— BEGIN Recorded data —

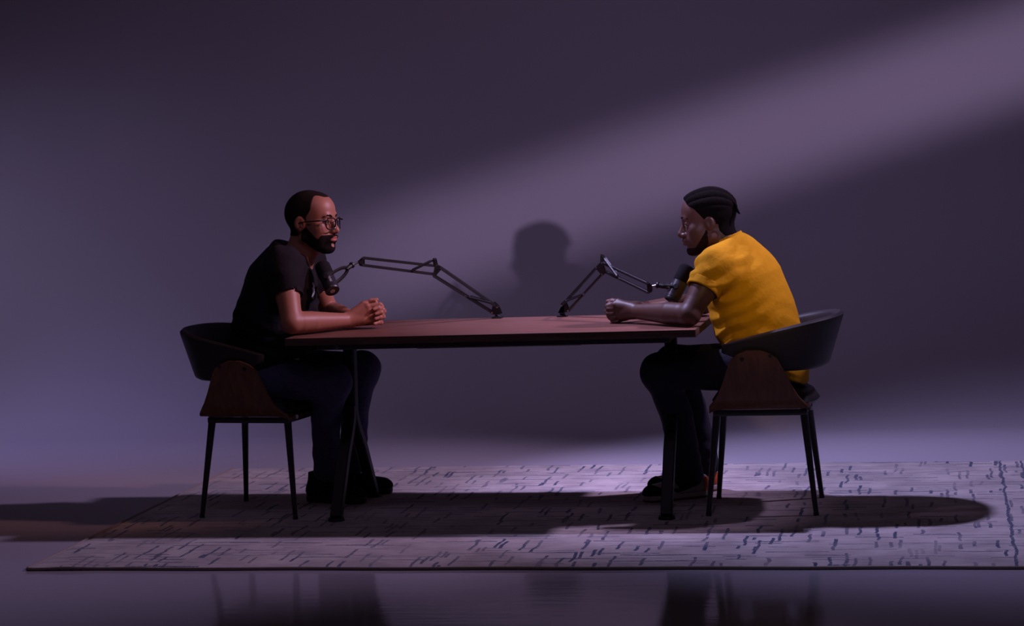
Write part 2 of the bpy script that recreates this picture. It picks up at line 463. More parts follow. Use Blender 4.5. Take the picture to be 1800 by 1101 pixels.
bm = bmesh.new(); add_box(bm, (0, -.06, .696), (.66, .24, .043), .006); obj('cable_tray', bm, 'table_metal', table, smooth=False)
for s in (-1, 1):
    bm = bmesh.new(); add_box(bm, (s*.655, 0, .7045), (.075, .66, .026), .004); obj('support_bar', bm, 'table_metal', table, smooth=False)
    # wishbone leg frame: a post at the middle that splits into a front and a back leg
    bm = bmesh.new()
    add_tube(bm, [(s*.655, .025, .6915), (s*.655, .022, .56), (s*.655, .008, .40)], [1, 1, 1.0], square=(.058, .045), up=(1, 0, 0))
    obj('leg_post', bm, 'table_metal', table)
    for sy in (-1, 1):
        bm = bmesh.new()
        yf = -.29 if sy < 0 else .30
        pl = [(s*.655, .0+sy*.012, .43), (s*.655, sy*.022, .385), (s*.655, sy*.055, .335), (s*.655, yf*.45, .25), (s*.655, yf, .022)]
        add_tube(bm, pl, [1, 1, 1, 1, .96], square=(.042, .046), up=(1, 0, 0))
        lg = obj('leg', bm, 'table_metal', table)
        bm = bmesh.new(); add_tube(bm, [(s*.655, yf, .0105), (s*.655, yf, .022)], [.034, .030], seg=20)
        obj('foot_glide', bm, 'table_metal', lg)

# ------------------------------------------------------------------ chairs (built facing +x, origin on the floor between the legs)
def make_chair(name, label, loc, rotz, group):
    t = thing(name, label, 'chair', loc, rotz, group)
    # four splayed tapered legs, each a mesh of its own
    for sx in (-1, 1):
        for sy in (-1, 1):
            bm = tube([(sx*.165, sy*.150, .412), (sx*.205, sy*.205, .020)], [.0155, .0095], seg=16)
            lg = obj('leg', bm, 'chair_metal', t)
            obj('foot_cap', tube([(sx*.205, sy*.205, .024), (sx*.2058, sy*.2058, .0105)], [.0105, .0108], seg=14), 'chair_metal', lg)
    bm = bmesh.new()
    for sy in (-1, 1): add_box(bm, (0, sy*.155, .401), (.36, .026, .022), .003)
    for sx in (-1, 1): add_box(bm, (sx*.165, 0, .401), (.026, .31, .022), .003)
    obj('seat_frame', bm, 'chair_metal', t)
    bm = bmesh.new()
    for sx in (-1, 1):
        add_box(bm, (sx*.09, 0, .4155), (.05, .30, .005), .001)
    for sx in (-1, 1):
        for sy in (-1, 1): add_tube(bm, [(sx*.19, sy*.12, .404), (sx*.19, sy*.12, .419)], .009, seg=12)
    obj('mounting_plate', bm, 'bare_metal', t, label='bare steel mounting plates under the seat')
    # bent plywood shell: seat bottom that turns up into a wing on each side
    def shell(uu, vv):
        # vv 0..1 across the chair (left wing tip -> right wing tip), uu 0..1 back -> front
        q = (vv-.5)*2; sgn = 1 if q >= 0 else -1; a = abs(q)
        if a < .45:
            y = sgn*a/.45*.185; z = .424; up = 0; ny, nz = 0, 1
        elif a < .66:
            th = (a-.45)/.21*math.radians(78); r = .065
            y = sgn*(.185+r*math.sin(th)); z = .424+r*(1-math.cos(th)); ny, nz = -sgn*math.sin(th), math.cos(th)
        else:
            k = (a-.66)/.34; th = math.radians(78); r = .065
            y = sgn*(.185+r*math.sin(th)+k*.040); z = .424+r*(1-math.cos(th))+k*.178; ny, nz = -sgn*math.sin(th), math.cos(th)
        h = max(0, (z-.424)/.23); h = min(1, h)
        # half width in x narrows from the seat to the wing, concave edges
        wd = float(np.interp(h, [0, .06, .14, .25, .45, .7, .9, 1], [.192, .184, .168, .150, .128, .105, .085, .070]))
        if h > .80: wd -= .045*((h-.80)/.20)**2.6
        xc = .008*h
        x = xc + (uu-.5)*2*wd
        dip = .012*math.exp(-((y/.13)**2)) * 0
        curl = .0
        if uu < .12 and a < .5: curl = .012*((.12-uu)/.12)**2
        if uu > .88 and a < .5: curl = -.014*((uu-.88)/.12)**2
        return Vector((x, y, z+curl-dip)), Vector((0, ny, nz))
    bm = grid_sheet(shell, 24, 72, .011)
    obj('plywood_shell', bm, 'ply', t, label='brown bent plywood shell with upturned sides')
    # seat pad
    bm = bmesh.new(); nx_, ny_ = 20, 20; T = []; B = []
    for i in range(nx_+1):
        tr = []; br = []
        for j in range(ny_+1):
            u = (i/nx_-.5)*2; v = (j/ny_-.5)*2
            # squircle mapping to round the corners
            uu = u*math.sqrt(1-v*v*.28); vv = v*math.sqrt(1-u*u*.28)
            e = max(abs(u), abs(v)); dome = (1-e**5)
            x = uu*.208-.012; y = vv*.200
            if abs(v) > .75: pass
            tr.append(bm.verts.new((x, y, .437+.046*max(0, dome)**.5+.003))); br.append(bm.verts.new((x*.97, y*.97, .431)))
        T.append(tr); B.append(br)
    for i in range(nx_):
        for j in range(ny_):
            bm.faces.new((T[i][j], T[i+1][j], T[i+1][j+1], T[i][j+1])); bm.faces.new((B[i][j], B[i][j+1], B[i+1][j+1], B[i+1][j]))
    rt = [T[i][0] for i in range(nx_+1)]+[T[nx_][j] for j in range(1, ny_+1)]+[T[i][ny_] for i in range(nx_-1, -1, -1)]+[T[0][j] for j in range(ny_-1, 0, -1)]
    rb = [B[i][0] for i in range(nx_+1)]+[B[nx_][j] for j in range(1, ny_+1)]+[B[i][ny_] for i in range(nx_-1, -1, -1)]+[B[0][j] for j in range(ny_-1, 0, -1)]
    for k in range(len(rt)):
        k2 = (k+1) % len(rt); bm.faces.new((rt[k2], rt[k], rb[k], rb[k2]))
    obj('seat_pad', bm, 'leather', t)
    # wraparound padded backrest that drops towards the front
    def back(uu, vv):
        th = (uu-.5)*2; s = 1 if th >= 0 else -1; a = abs(th)        # a: 0 rear centre .. 1 arm tip
        # plan curve
        if a < .6:
            ang = a/.6*math.pi/2
            x = -.075-.232*math.cos(ang)**.85 if ang < math.pi/2-1e-6 else -.075
            y = s*.272*math.sin(ang)**.9
            tx, ty = .2*math.sin(ang)+.02, s*.27*math.cos(ang)
        else:
            k = (a-.6)/.4
            x = -.075+k*.205; y = s*(.272-.006*k); tx, ty = 1, 0.0
        nrm = Vector((-ty*s, tx*s, 0)) if True else None
        nrm = Vector((-abs(ty)-1e-4, s*abs(tx), 0)).normalized()
        ft = min(1, max(0, (x+.31)/.44))
        ztop = .774-.098*ft**1.25; zbot = .566+.004*ft+.075*max(0, (ft-.45)/.55)**1.3
        z = zbot+(ztop-zbot)*vv
        lean = .058*(1-vv)*(1-ft)*1.15        # outer face leans out towards the top
        p = Vector((x, y, z)) - nrm*lean
        edge = min(1, min(vv, 1-vv)*9+.25)
        return p, nrm
    def th_(uu, vv):
        e = min(vv, 1-vv); e2 = min(uu, 1-uu)
        k = math.sqrt(max(0, 1-(1-min(1, e/.09))**2)); k2 = math.sqrt(max(0, 1-(1-min(1, e2/.025))**2))
        return max(.004, .036*k*k2)
    bm = grid_sheet(back, 72, 22, th_)
    obj('backrest', bm, 'leather', t)
    for sy in (-1, 1):
        for x, z in ((-.055, .632), (.052, .622)):
            bm = tube([(x, sy*.2855, z), (x, sy*.2905, z)], [.0085, .0075], seg=16)
            obj('screw_cap', bm, 'boom_cap', t)
    return t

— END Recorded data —

What you need to do |
From the data, collect all lines where the string "that" appears.

Answer to the task |
Write part 2 of the bpy script that recreates this picture. It picks up at line 463. More parts follow. Use Blender 4.5. Take the picture to be 1800 by 1101 pixels.
    # wishbone leg frame: a post at the middle that splits into a front and a back leg
    # bent plywood shell: seat bottom that turns up into a wing on each side
    # wraparound padded backrest that drops towards the front